# Given task
Write the data out again, exactly as given.

****************************************

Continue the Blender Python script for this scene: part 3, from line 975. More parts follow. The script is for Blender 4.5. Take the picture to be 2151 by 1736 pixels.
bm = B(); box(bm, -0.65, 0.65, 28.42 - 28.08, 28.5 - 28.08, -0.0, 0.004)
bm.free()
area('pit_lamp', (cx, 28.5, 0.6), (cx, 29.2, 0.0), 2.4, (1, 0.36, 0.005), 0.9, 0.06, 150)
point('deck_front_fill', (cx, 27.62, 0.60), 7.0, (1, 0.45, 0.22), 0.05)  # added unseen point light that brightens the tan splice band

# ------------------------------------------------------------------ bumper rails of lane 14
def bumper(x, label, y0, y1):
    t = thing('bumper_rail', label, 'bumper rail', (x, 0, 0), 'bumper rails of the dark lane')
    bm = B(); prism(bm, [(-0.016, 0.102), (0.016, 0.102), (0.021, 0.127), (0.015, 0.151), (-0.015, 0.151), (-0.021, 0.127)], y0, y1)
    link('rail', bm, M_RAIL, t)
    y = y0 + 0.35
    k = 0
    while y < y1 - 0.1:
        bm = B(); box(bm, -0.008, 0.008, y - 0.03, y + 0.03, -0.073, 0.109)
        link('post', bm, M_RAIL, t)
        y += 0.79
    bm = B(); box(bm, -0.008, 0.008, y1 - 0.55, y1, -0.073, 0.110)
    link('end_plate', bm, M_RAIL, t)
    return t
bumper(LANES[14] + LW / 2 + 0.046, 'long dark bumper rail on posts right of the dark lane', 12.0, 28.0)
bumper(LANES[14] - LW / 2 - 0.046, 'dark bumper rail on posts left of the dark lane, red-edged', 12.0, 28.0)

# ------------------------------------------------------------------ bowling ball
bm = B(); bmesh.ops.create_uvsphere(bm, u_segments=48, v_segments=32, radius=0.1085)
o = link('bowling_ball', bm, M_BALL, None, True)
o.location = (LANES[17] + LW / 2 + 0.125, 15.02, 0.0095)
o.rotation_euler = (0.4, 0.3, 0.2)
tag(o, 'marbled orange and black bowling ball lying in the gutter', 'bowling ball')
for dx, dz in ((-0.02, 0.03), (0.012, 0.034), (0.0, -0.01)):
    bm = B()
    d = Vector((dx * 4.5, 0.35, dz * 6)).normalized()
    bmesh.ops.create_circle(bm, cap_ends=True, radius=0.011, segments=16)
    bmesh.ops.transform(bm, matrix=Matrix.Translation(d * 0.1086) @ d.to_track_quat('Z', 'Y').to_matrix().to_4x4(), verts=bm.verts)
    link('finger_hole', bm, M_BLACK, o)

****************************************

# Task answer
Continue the Blender Python script for this scene: part 3, from line 975. More parts follow. The script is for Blender 4.5. Take the picture to be 2151 by 1736 pixels.
bm = B(); box(bm, -0.65, 0.65, 28.42 - 28.08, 28.5 - 28.08, -0.0, 0.004)
bm.free()
area('pit_lamp', (cx, 28.5, 0.6), (cx, 29.2, 0.0), 2.4, (1, 0.36, 0.005), 0.9, 0.06, 150)
point('deck_front_fill', (cx, 27.62, 0.60), 7.0, (1, 0.45, 0.22), 0.05)  # added unseen point light that brightens the tan splice band

# ------------------------------------------------------------------ bumper rails of lane 14
def bumper(x, label, y0, y1):
    t = thing('bumper_rail', label, 'bumper rail', (x, 0, 0), 'bumper rails of the dark lane')
    bm = B(); prism(bm, [(-0.016, 0.102), (0.016, 0.102), (0.021, 0.127), (0.015, 0.151), (-0.015, 0.151), (-0.021, 0.127)], y0, y1)
    link('rail', bm, M_RAIL, t)
    y = y0 + 0.35
    k = 0
    while y < y1 - 0.1:
        bm = B(); box(bm, -0.008, 0.008, y - 0.03, y + 0.03, -0.073, 0.109)
        link('post', bm, M_RAIL, t)
        y += 0.79
    bm = B(); box(bm, -0.008, 0.008, y1 - 0.55, y1, -0.073, 0.110)
    link('end_plate', bm, M_RAIL, t)
    return t
bumper(LANES[14] + LW / 2 + 0.046, 'long dark bumper rail on posts right of the dark lane', 12.0, 28.0)
bumper(LANES[14] - LW / 2 - 0.046, 'dark bumper rail on posts left of the dark lane, red-edged', 12.0, 28.0)

# ------------------------------------------------------------------ bowling ball
bm = B(); bmesh.ops.create_uvsphere(bm, u_segments=48, v_segments=32, radius=0.1085)
o = link('bowling_ball', bm, M_BALL, None, True)
o.location = (LANES[17] + LW / 2 + 0.125, 15.02, 0.0095)
o.rotation_euler = (0.4, 0.3, 0.2)
tag(o, 'marbled orange and black bowling ball lying in the gutter', 'bowling ball')
for dx, dz in ((-0.02, 0.03), (0.012, 0.034), (0.0, -0.01)):
    bm = B()
    d = Vector((dx * 4.5, 0.35, dz * 6)).normalized()
    bmesh.ops.create_circle(bm, cap_ends=True, radius=0.011, segments=16)
    bmesh.ops.transform(bm, matrix=Matrix.Translation(d * 0.1086) @ d.to_track_quat('Z', 'Y').to_matrix().to_4x4(), verts=bm.verts)
    link('finger_hole', bm, M_BLACK, o)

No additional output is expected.